Provided material >>
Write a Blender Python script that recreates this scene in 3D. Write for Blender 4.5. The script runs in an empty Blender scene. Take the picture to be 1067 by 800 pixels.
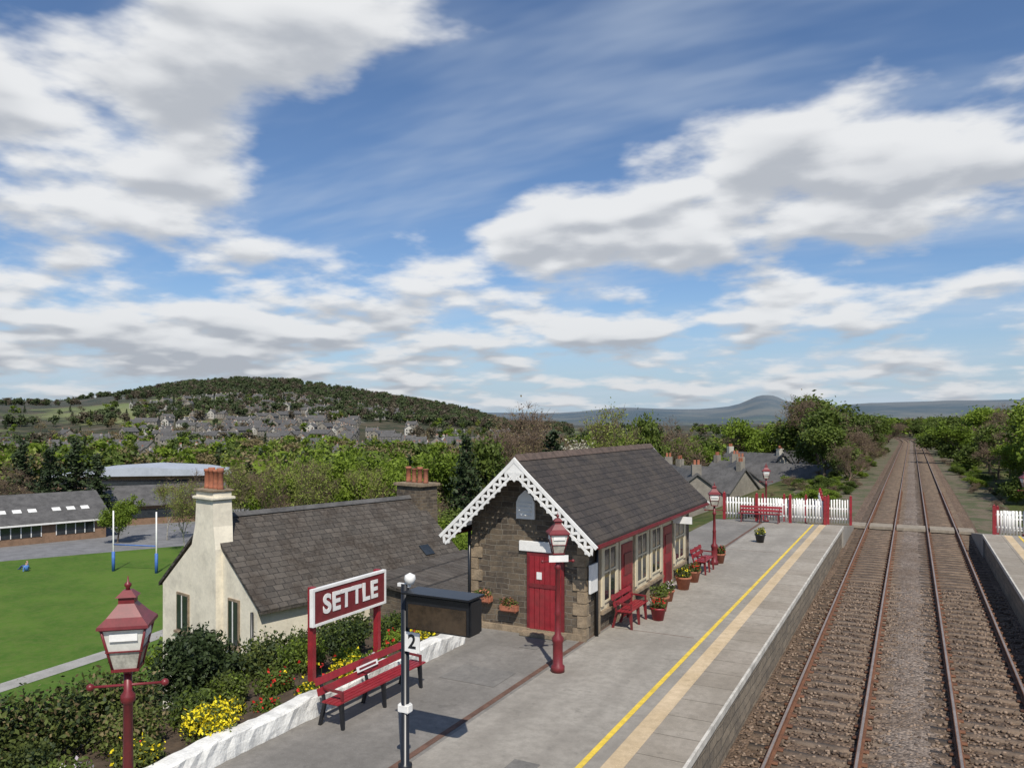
import bpy, bmesh, math, random
import numpy as np
from mathutils import Vector, noise as mnoise
rad=math.radians
random.seed(7); rng=np.random.default_rng(7)
scene=bpy.context.scene
scene.view_settings.view_transform='Standard'
scene.view_settings.look='None'
scene.view_settings.exposure=0
EYE=5.35; YAW=27.5
# ------------------------------------------------------------ node helpers
def setin(nt,sock,v):
    if isinstance(v,bpy.types.NodeSocket): nt.links.new(v,sock)
    else: sock.default_value=v
def math_(nt,op,a,b=None,c=None,clamp=False):
    n=nt.nodes.new('ShaderNodeMath'); n.operation=op; n.use_clamp=clamp
    setin(nt,n.inputs[0],a)
    if b is not None: setin(nt,n.inputs[1],b)
    if c is not None: setin(nt,n.inputs[2],c)
    return n.outputs[0]
def mixc(nt,f,a,b,mode='MIX'):
    n=nt.nodes.new('ShaderNodeMix'); n.data_type='RGBA'; n.blend_type=mode
    setin(nt,n.inputs[0],f)
    for s,v in ((n.inputs[6],a),(n.inputs[7],b)):
        if isinstance(v,bpy.types.NodeSocket): nt.links.new(v,s)
        else: s.default_value=(v[0],v[1],v[2],1)
    return n.outputs[2]
def maprange(nt,v,a,b,c=0,d=1,smooth=True):
    n=nt.nodes.new('ShaderNodeMapRange'); n.interpolation_type='SMOOTHSTEP' if smooth else 'LINEAR'
    setin(nt,n.inputs[0],v)
    for i,x in enumerate((a,b,c,d)): n.inputs[i+1].default_value=x
    return n.outputs[0]
def noise(nt,vec,scale,detail=4,rough=.55,dist=0):
    n=nt.nodes.new('ShaderNodeTexNoise'); setin(nt,n.inputs['Vector'],vec)
    n.inputs['Scale'].default_value=scale; n.inputs['Detail'].default_value=detail
    n.inputs['Roughness'].default_value=rough; n.inputs['Distortion'].default_value=dist
    return n.outputs[0]
def comb(nt,x,y,z=0.0):
    n=nt.nodes.new('ShaderNodeCombineXYZ')
    setin(nt,n.inputs[0],x);setin(nt,n.inputs[1],y);setin(nt,n.inputs[2],z); return n.outputs[0]
def sep(nt,v):
    n=nt.nodes.new('ShaderNodeSeparateXYZ'); setin(nt,n.inputs[0],v); return n.outputs
def bump(nt,h,strength,dist):
    n=nt.nodes.new('ShaderNodeBump'); n.inputs['Strength'].default_value=strength
    n.inputs['Distance'].default_value=dist; setin(nt,n.inputs['Height'],h); return n.outputs[0]
def newmat(name):
    m=bpy.data.materials.new(name); m.use_nodes=True; nt=m.node_tree
    return m,nt,nt.nodes['Principled BSDF']
def coords(nt,kind='Object'):
    return nt.nodes.new('ShaderNodeTexCoord').outputs[kind]
def worldpos(nt):
    return nt.nodes.new('ShaderNodeNewGeometry').outputs['Position']
def M(name,c,rough=.8,var=.25,vs=3.0,bs=0,bd=.01,metal=0,c2=None,dirt=0.0,spec=None):
    m,nt,p=newmat(name); co=worldpos(nt)
    n1=noise(nt,co,vs,5,.6); n2=noise(nt,co,vs*7,2,.6)
    f=maprange(nt,math_(nt,'ADD',math_(nt,'MULTIPLY',n1,.65),math_(nt,'MULTIPLY',n2,.35)),.35,.65)
    a=tuple(x*(1-var) for x in c); b=c2 if c2 else tuple(min(1,x*(1+var)) for x in c)
    col=mixc(nt,f,a,b)
    if dirt>0:
        dn=maprange(nt,noise(nt,co,1.3,5,.7),.45,.75)
        col=mixc(nt,math_(nt,'MULTIPLY',dn,dirt),col,(.08,.07,.055))
    nt.links.new(col,p.inputs['Base Color']); p.inputs['Roughness'].default_value=rough
    p.inputs['Metallic'].default_value=metal
    if spec is not None: p.inputs['Specular IOR Level'].default_value=spec
    if bs: nt.links.new(bump(nt,noise(nt,co,bs,3,.6),.6,bd),p.inputs['Normal'])
    return m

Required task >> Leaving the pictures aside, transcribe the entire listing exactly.

Task solution >>
Write a Blender Python script that recreates this scene in 3D. Write for Blender 4.5. The script runs in an empty Blender scene. Take the picture to be 1067 by 800 pixels.
import bpy, bmesh, math, random
import numpy as np
from mathutils import Vector, noise as mnoise
rad=math.radians
random.seed(7); rng=np.random.default_rng(7)
scene=bpy.context.scene
scene.view_settings.view_transform='Standard'
scene.view_settings.look='None'
scene.view_settings.exposure=0
EYE=5.35; YAW=27.5
# ------------------------------------------------------------ node helpers
def setin(nt,sock,v):
    if isinstance(v,bpy.types.NodeSocket): nt.links.new(v,sock)
    else: sock.default_value=v
def math_(nt,op,a,b=None,c=None,clamp=False):
    n=nt.nodes.new('ShaderNodeMath'); n.operation=op; n.use_clamp=clamp
    setin(nt,n.inputs[0],a)
    if b is not None: setin(nt,n.inputs[1],b)
    if c is not None: setin(nt,n.inputs[2],c)
    return n.outputs[0]
def mixc(nt,f,a,b,mode='MIX'):
    n=nt.nodes.new('ShaderNodeMix'); n.data_type='RGBA'; n.blend_type=mode
    setin(nt,n.inputs[0],f)
    for s,v in ((n.inputs[6],a),(n.inputs[7],b)):
        if isinstance(v,bpy.types.NodeSocket): nt.links.new(v,s)
        else: s.default_value=(v[0],v[1],v[2],1)
    return n.outputs[2]
def maprange(nt,v,a,b,c=0,d=1,smooth=True):
    n=nt.nodes.new('ShaderNodeMapRange'); n.interpolation_type='SMOOTHSTEP' if smooth else 'LINEAR'
    setin(nt,n.inputs[0],v)
    for i,x in enumerate((a,b,c,d)): n.inputs[i+1].default_value=x
    return n.outputs[0]
def noise(nt,vec,scale,detail=4,rough=.55,dist=0):
    n=nt.nodes.new('ShaderNodeTexNoise'); setin(nt,n.inputs['Vector'],vec)
    n.inputs['Scale'].default_value=scale; n.inputs['Detail'].default_value=detail
    n.inputs['Roughness'].default_value=rough; n.inputs['Distortion'].default_value=dist
    return n.outputs[0]
def comb(nt,x,y,z=0.0):
    n=nt.nodes.new('ShaderNodeCombineXYZ')
    setin(nt,n.inputs[0],x);setin(nt,n.inputs[1],y);setin(nt,n.inputs[2],z); return n.outputs[0]
def sep(nt,v):
    n=nt.nodes.new('ShaderNodeSeparateXYZ'); setin(nt,n.inputs[0],v); return n.outputs
def bump(nt,h,strength,dist):
    n=nt.nodes.new('ShaderNodeBump'); n.inputs['Strength'].default_value=strength
    n.inputs['Distance'].default_value=dist; setin(nt,n.inputs['Height'],h); return n.outputs[0]
def newmat(name):
    m=bpy.data.materials.new(name); m.use_nodes=True; nt=m.node_tree
    return m,nt,nt.nodes['Principled BSDF']
def coords(nt,kind='Object'):
    return nt.nodes.new('ShaderNodeTexCoord').outputs[kind]
def worldpos(nt):
    return nt.nodes.new('ShaderNodeNewGeometry').outputs['Position']
def M(name,c,rough=.8,var=.25,vs=3.0,bs=0,bd=.01,metal=0,c2=None,dirt=0.0,spec=None):
    m,nt,p=newmat(name); co=worldpos(nt)
    n1=noise(nt,co,vs,5,.6); n2=noise(nt,co,vs*7,2,.6)
    f=maprange(nt,math_(nt,'ADD',math_(nt,'MULTIPLY',n1,.65),math_(nt,'MULTIPLY',n2,.35)),.35,.65)
    a=tuple(x*(1-var) for x in c); b=c2 if c2 else tuple(min(1,x*(1+var)) for x in c)
    col=mixc(nt,f,a,b)
    if dirt>0:
        dn=maprange(nt,noise(nt,co,1.3,5,.7),.45,.75)
        col=mixc(nt,math_(nt,'MULTIPLY',dn,dirt),col,(.08,.07,.055))
    nt.links.new(col,p.inputs['Base Color']); p.inputs['Roughness'].default_value=rough
    p.inputs['Metallic'].default_value=metal
    if spec is not None: p.inputs['Specular IOR Level'].default_value=spec
    if bs: nt.links.new(bump(nt,noise(nt,co,bs,3,.6),.6,bd),p.inputs['Normal'])
    return m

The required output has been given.